While laboratory UV irradiation also caused some degradation in BFRPs, the effect was significantly less pronounced: after 500 h, k_R = 0.83, and after 2000 h, the material retained 95% of its original strength. Under natural exposure, the flexural strength of BFRP remained virtually unchanged after 12 months (k_R = 1.01) and was still 82% of the initial value after 24 months (k_R = 0.82). After 36 months, the ultimate strength, on the contrary, exceeds the initial value by 25% (k_R = 1.25). This may be due to the effect of long-term post-curing of the epoxy matrix, structural densification, and the stabilization of interfacial interactions. These results highlight the high resistance of basalt fiber composites to aggressive climatic conditions and their ability to undergo structural self-strengthening during prolonged service.

Basalt fiber composites, due to the naturally dark color of the fiber, exhibit the ability to shield UV radiation in the surface layers, thereby limiting the penetration depth of destructive energy. In contrast, in glass fiber composites, the lighter color of the reinforcing fibers allows photodegradation processes to propagate more rapidly into the material’s depth.

Both under laboratory accelerated aging and during natural exposure, an initial decrease in the elastic modulus is observed, caused by the degradation of the composite’s surface layer, as confirmed by profilometric measurements. Figure 10 shows the relationship between flexural strength and average surface roughness (Ra) after 2000 h of UV exposure (left) and after 36 months of natural exposure (right).

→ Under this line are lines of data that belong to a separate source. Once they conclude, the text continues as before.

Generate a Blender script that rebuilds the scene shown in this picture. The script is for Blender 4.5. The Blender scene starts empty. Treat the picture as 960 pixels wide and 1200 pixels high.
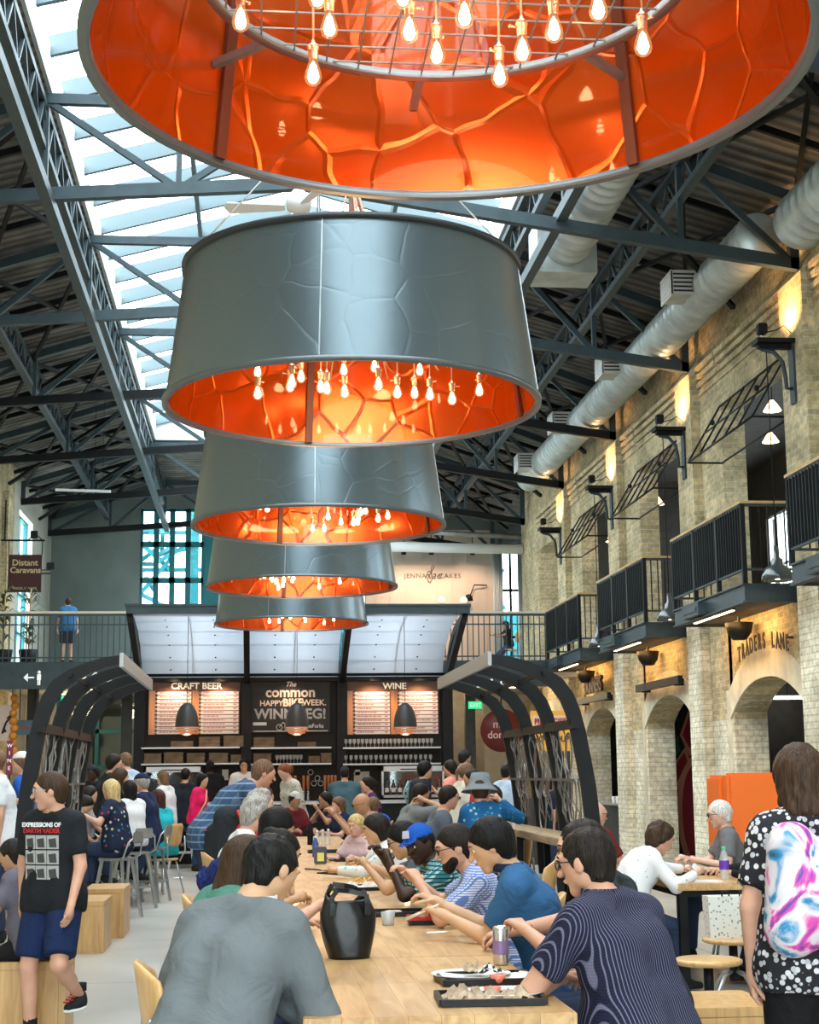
import bpy, bmesh, math, random
import numpy as np
from mathutils import Vector, Matrix
PI = math.pi
SC = bpy.context.scene
COL = SC.collection
rnd = random.Random(7)

# ---------------------------------------------------------------- camera
CAM_F, CAM_YAW, CAM_PITCH, CAM_ROLL, CAM_H = 1816.9, .09928, .1669, -.01065, 1.55
def cam_axes():
    cy, sy = math.cos(CAM_YAW), math.sin(CAM_YAW); cp, sp = math.cos(CAM_PITCH), math.sin(CAM_PITCH)
    f = Vector((sy*cp, cy*cp, sp)); r = Vector((cy, -sy, 0)); u = r.cross(f)
    cr, sr = math.cos(CAM_ROLL), math.sin(CAM_ROLL)
    return cr*r+sr*u, -sr*r+cr*u, f
AXR, AXU, AXF = cam_axes()
cd = bpy.data.cameras.new('camera'); cam = bpy.data.objects.new('camera', cd); COL.objects.link(cam)
cam.matrix_world = Matrix(((AXR.x, AXU.x, -AXF.x, 0), (AXR.y, AXU.y, -AXF.y, 0), (AXR.z, AXU.z, -AXF.z, CAM_H), (0, 0, 0, 1)))
cd.sensor_fit = 'HORIZONTAL'; cd.sensor_width = 36; cd.lens = 36*CAM_F/960
cd.clip_start = .05; cd.clip_end = 400
SC.camera = cam
def at(px, py, X=None, Y=None, Z=None):
    """survey: the real-world point the photo shows at px,py, on the plane X=, Y= or Z="""
    d = AXR*((px-480)/CAM_F) - AXU*((py-600)/CAM_F) + AXF
    t = X/d.x if X is not None else Y/d.y if Y is not None else (Z-CAM_H)/d.z
    return Vector((0, 0, CAM_H)) + d*t

# ---------------------------------------------------------------- sky, exposure
W = bpy.data.worlds.new('sky'); SC.world = W; W.use_nodes = True
bgn = W.node_tree.nodes['Background']
bgn.inputs[0].default_value = (.91, .97, 1, 1); bgn.inputs[1].default_value = 7.5
SC.view_settings.view_transform = 'Standard'; SC.view_settings.look = 'None'
SC.view_settings.gamma = 1; SC.view_settings.use_curve_mapping = False
SC.view_settings.exposure = 0.4
SC.cycles.use_denoising = True
SC.cycles.max_bounces = 6; SC.cycles.diffuse_bounces = 2; SC.cycles.glossy_bounces = 3
SC.cycles.transparent_max_bounces = 12; SC.cycles.transmission_bounces = 4
SC.cycles.sample_clamp_indirect = 4; SC.cycles.use_light_tree = True
SC.cycles.caustics_reflective = False; SC.cycles.caustics_refractive = False
def lamp(name, kind, loc, power, color=(1, 1, 1), size=.1, rot=None, parent=None, size_y=None, spot=None, portal=False):
    l = bpy.data.lights.new(name, kind); l.energy = power; l.color = color
    if kind == 'AREA':
        l.size = size
        if size_y: l.shape = 'RECTANGLE'; l.size_y = size_y
        if portal: l.cycles.is_portal = True
    elif kind != 'SUN': l.shadow_soft_size = size
    if spot: l.spot_size = spot; l.spot_blend = .7
    o = bpy.data.objects.new(name, l); o.location = loc
    if rot is not None: o.rotation_euler = rot
    o.parent = parent; COL.objects.link(o); return o
def aim(o, target):
    o.rotation_euler = (Vector(target)-o.location).to_track_quat('-Z', 'Y').to_euler()
# daylight comes in through the skylight and the glazed gable behind the camera
lamp('skylight_portal', 'AREA', (.62, 15.5, 9.95), 1, size=6.3, size_y=47, portal=True)
lamp('gable_portal', 'AREA', (.62, -7.9, 4.8), 1, size=11, size_y=8, rot=(-PI/2, 0, 0), portal=True)

# ---------------------------------------------------------------- materials
MATS = {}
def mat(name, col, rough=.6, metal=0, spec=.5, noise=0, nscale=6, bump=0, bscale=30, emit=None, es=0, alpha=1, coat=0, sss=0, trans=0):
    if name in MATS: return MATS[name]
    m = bpy.data.materials.new(name); m.use_nodes = True; nt = m.node_tree; b = nt.nodes['Principled BSDF']
    b.inputs['Base Color'].default_value = (*col, 1); b.inputs['Roughness'].default_value = rough
    b.inputs['Metallic'].default_value = metal; b.inputs['Specular IOR Level'].default_value = spec
    b.inputs['Alpha'].default_value = alpha; b.inputs['Coat Weight'].default_value = coat
    b.inputs['Transmission Weight'].default_value = trans
    if sss: b.inputs['Subsurface Weight'].default_value = sss; b.inputs['Subsurface Radius'].default_value = (.02, .008, .004)
    if emit: b.inputs['Emission Color'].default_value = (*emit, 1); b.inputs['Emission Strength'].default_value = es
    if noise or bump:
        tc = nt.nodes.new('ShaderNodeTexCoord')
    if noise:
        n = nt.nodes.new('ShaderNodeTexNoise'); n.inputs['Scale'].default_value = nscale; n.inputs['Detail'].default_value = 4
        nt.links.new(tc.outputs['Object'], n.inputs['Vector'])
        r = nt.nodes.new('ShaderNodeMapRange'); r.inputs[1].default_value = .3; r.inputs[2].default_value = .7
        r.inputs[3].default_value = 1-noise; r.inputs[4].default_value = 1+noise
        nt.links.new(n.outputs['Fac'], r.inputs[0])
        mx = nt.nodes.new('ShaderNodeVectorMath'); mx.operation = 'SCALE'; mx.inputs[0].default_value = col
        nt.links.new(r.outputs[0], mx.inputs['Scale']); nt.links.new(mx.outputs[0], b.inputs['Base Color'])
    if bump:
        n2 = nt.nodes.new('ShaderNodeTexNoise'); n2.inputs['Scale'].default_value = bscale; n2.inputs['Detail'].default_value = 3
        nt.links.new(tc.outputs['Object'], n2.inputs['Vector'])
        bp = nt.nodes.new('ShaderNodeBump'); bp.inputs['Strength'].default_value = bump; bp.inputs['Distance'].default_value = .02
        nt.links.new(n2.outputs['Fac'], bp.inputs['Height']); nt.links.new(bp.outputs[0], b.inputs['Normal'])
    MATS[name] = m; return m
def N(m, t, **kw):
    n = m.node_tree.nodes.new('ShaderNode'+t)
    for k, v in kw.items():
        if k.startswith('i_'): n.inputs[k[2:].replace('_', ' ')].default_value = v
        else: setattr(n, k, v)
    return n
def L(m, a, b): m.node_tree.links.new(a, b)
def ramp(m, fac, stops, interp='LINEAR'):
    r = N(m, 'ValToRGB'); r.color_ramp.interpolation = interp; e = r.color_ramp.elements
    while len(e) < len(stops): e.new(.5)
    for x, (p, c) in zip(e, stops): x.position = p; x.color = (*c, 1) if len(c) == 3 else c
    L(m, fac, r.inputs[0]); return r.outputs[0]
def bsdf(m): return m.node_tree.nodes['Principled BSDF']
def comb_uv(m, mode='wall'):
    """u = x+y, v = z: runs along any axis-aligned upright face"""
    tc = N(m, 'TexCoord'); s = N(m, 'SeparateXYZ'); L(m, tc.outputs['Object'], s.inputs[0])
    a = N(m, 'Math', operation='ADD'); L(m, s.outputs[0], a.inputs[0]); L(m, s.outputs[1], a.inputs[1])
    c = N(m, 'CombineXYZ'); L(m, a.outputs[0], c.inputs[0]); L(m, s.outputs[2], c.inputs[1]); return c.outputs[0], tc
def brick(name, c1, c2, mortar, bump=.6):
    m = mat(name, c1, .9); uv, tc = comb_uv(m)
    b = N(m, 'TexBrick'); L(m, uv, b.inputs['Vector'])
    b.inputs['Color1'].default_value = (*c1, 1); b.inputs['Color2'].default_value = (*c2, 1); b.inputs['Mortar'].default_value = (*mortar, 1)
    b.inputs['Scale'].default_value = 1; b.inputs['Brick Width'].default_value = .24; b.inputs['Row Height'].default_value = .085
    b.inputs['Mortar Size'].default_value = .008; b.inputs['Mortar Smooth'].default_value = .3
    n = N(m, 'TexNoise'); n.inputs['Scale'].default_value = 1.3; n.inputs['Detail'].default_value = 6; L(m, tc.outputs['Object'], n.inputs['Vector'])
    st = ramp(m, n.outputs['Fac'], [(.3, (.62, .6, .55)), (.6, (1.1, 1.1, 1.1))])
    n3 = N(m, 'TexNoise'); n3.inputs['Scale'].default_value = 14; n3.inputs['Detail'].default_value = 3; L(m, tc.outputs['Object'], n3.inputs['Vector'])
    s3 = ramp(m, n3.outputs['Fac'], [(.3, (.7, .7, .7)), (.65, (1.1, 1.1, 1.1))])
    mx = N(m, 'Mix', data_type='RGBA', blend_type='MULTIPLY'); mx.inputs[0].default_value = 1
    L(m, b.outputs['Color'], mx.inputs[6]); L(m, st, mx.inputs[7])
    mx2 = N(m, 'Mix', data_type='RGBA', blend_type='MULTIPLY'); mx2.inputs[0].default_value = 1
    L(m, mx.outputs[2], mx2.inputs[6]); L(m, s3, mx2.inputs[7])
    L(m, mx2.outputs[2], bsdf(m).inputs['Base Color'])
    bp = N(m, 'Bump'); bp.inputs['Strength'].default_value = bump; bp.inputs['Distance'].default_value = .02; bp.invert = True
    L(m, b.outputs['Fac'], bp.inputs['Height']); L(m, bp.outputs[0], bsdf(m).inputs['Normal'])
    return m
M_brick = brick('cream_brick', (.76, .61, .34), (.50, .42, .25), (.70, .64, .50))
M_brick_lit = brick('lit_brick', (.93, .88, .70), (.80, .75, .58), (.62, .58, .48))  # cream brick of the lower piers, strong daylight painted in as whiter colour
M_render = mat('lime_render', (.72, .66, .50), .9, noise=.25, nscale=2.5, bump=.3, bscale=25)
M_black = mat('black_steel', (.007, .008, .009), .5, spec=.22, noise=.2)
M_truss = mat('truss_steel', (.045, .068, .08), .45, metal=.3, noise=.15)
M_dsteel = mat('dark_blue_steel', (.035, .055, .065), .45, metal=.2, noise=.2)
M_duct = mat('galvanised_duct', (.56, .62, .61), .42, metal=.5, noise=.2, nscale=3)
M_oak = mat('oak_rail', (.56, .36, .15), .5, noise=.15)
M_white = mat('white_paint', (.78, .80, .80), .6)
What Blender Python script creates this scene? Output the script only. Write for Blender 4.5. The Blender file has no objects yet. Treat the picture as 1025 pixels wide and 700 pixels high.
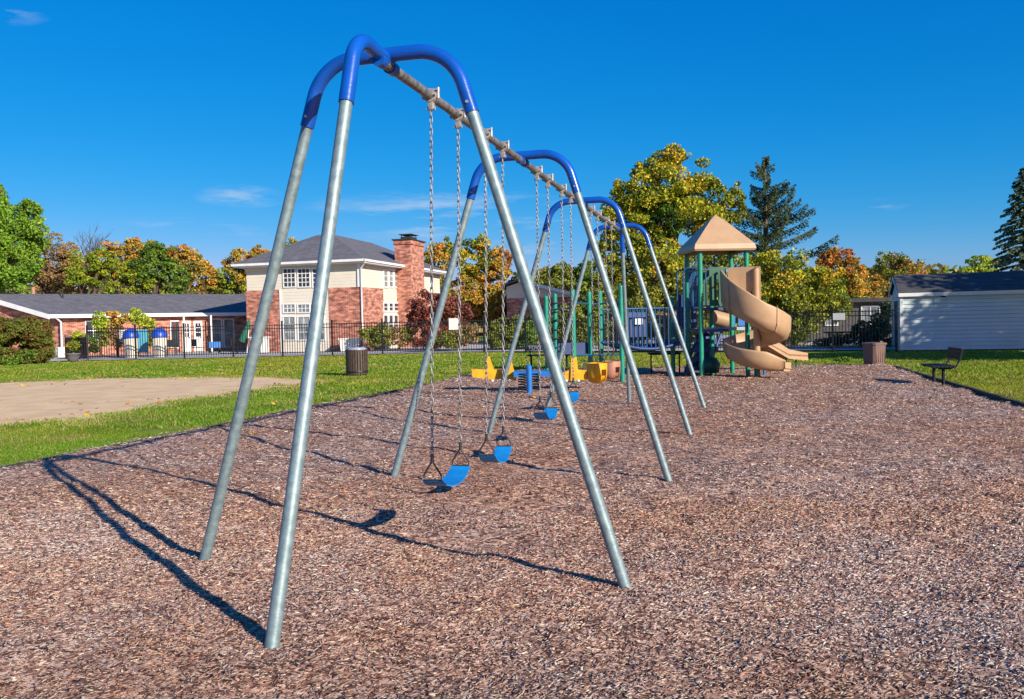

The analysis of the results from both natural weathering and accelerated UV aging revealed fundamentally different behaviors of basalt fiber-reinforced plastics (BFRPs) and glass fiber-reinforced plastics (GFRPs), driven by the nature of their structural transformations under external influences. During natural exposure, BFRPs showed a moderate strength reduction (~18%) and consistently low roughness (up to 6 µm) over the first two years, but exhibited an unexpected increase in strength to 535.8 MPa in the third year, accompanied by a sharp rise in roughness to 11.7 µm. This may indicate delayed thermo- or climate-induced recrystallization or crosslinking processes. Under UV aging, BFRP also exhibited an initial decrease in strength (down to 355 MPa), followed by partial recovery, likely due to photostimulated structural reorganization, despite intense surface degradation (roughness up to 15.7 µm).

In contrast, GFRPs demonstrated a steady decrease in strength under both exposure modes (down to ~444 MPa for natural weathering and ~402 MPa in the UV chamber), along with a significant increase in surface roughness (up to 6–7.8 µm), suggesting dominant photo-destructive mechanisms without signs of structural stabilization. However, a partial recovery of strength to 556.9 MPa was observed in the third year of natural exposure, possibly linked to stress relaxation or microdefect redistribution.

A particularly noteworthy finding is the correlation between water retention and surface roughness. Increased roughness (especially above 10 µm) promotes the retention of bound water in micro-roughness zones, particularly under high humidity and low temperature. Bound water is known to act as a plasticizer, reducing matrix brittleness, stabilizing volume, and slowing down degradation of the matrix [43,44]. This effect is described in studies [45,46], which show that water adsorbed on rough surfaces or in micropores delays aging processes and enhances the resistance of polymer materials to environmental degradation.

Under UV aging, where light exposure is accompanied by elevated temperature, the evaporation of free moisture is intense. However, in micropores and rough depressions, water evaporates more slowly and remains in a bound state, enabling localized thermal regulation and slowing degradation. This explains why BFRPs, with its higher surface roughness, demonstrate greater resistance to photodegradation and retain mechanical strength under long-term exposure. It also accounts for the absence of significant thickness changes at early exposure stages: moisture retained in bound form prevents shrinkage and structural deformation that typically occur in smoother materials. In contrast, GFRPs, with their initially smoother surface and lower microporosity, lack such water retention capability and lose moisture more rapidly, especially under cyclic high temperatures in the UV chamber, leading to shrinkage, delamination, and accelerated degradation.

Thus, laboratory testing in a specially designed UV chamber enables reliable modeling of aging processes in polymer composites. However, the interpretation of the results requires the consideration of differences in exposure intensity and duration between laboratory and natural environments. The direct comparison of the data confirms the superior durability of BFRPs over GFRPs in both accelerated and natural climatic aging conditions.

5. Conclusions

The research conducted confirmed that the durability of polymer composite materials under UV aging is determined by the combined effect of the optical properties of the fibers, the characteristics of the polymer matrix, and the surface microgeometry.

During accelerated aging tests, it was established that GFRP composites exhibit high sensitivity to UV exposure, manifested by a reduction in strength, an increase in microdefects, and the development of degradation processes within the polymer phase. In contrast, BFRP composites demonstrate significantly higher resistance due to the shielding properties of basalt fibers, including their ability to absorb UV radiation and inhibit the progression of photo-oxidative reactions.

Key degradation mechanisms include the destruction of interfacial adhesion, formation of microcracks, the oxidation of the matrix, and local stresses induced by moisture loss. At the same time, processes such as post-curing, moisture retention, and surface stabilization may slow down deterioration and partially compensate for strength loss.

The developed model of laboratory UV aging has proven effective for predicting material behavior under real conditions and can be used for accelerated assessment of the climate resistance of composite structures.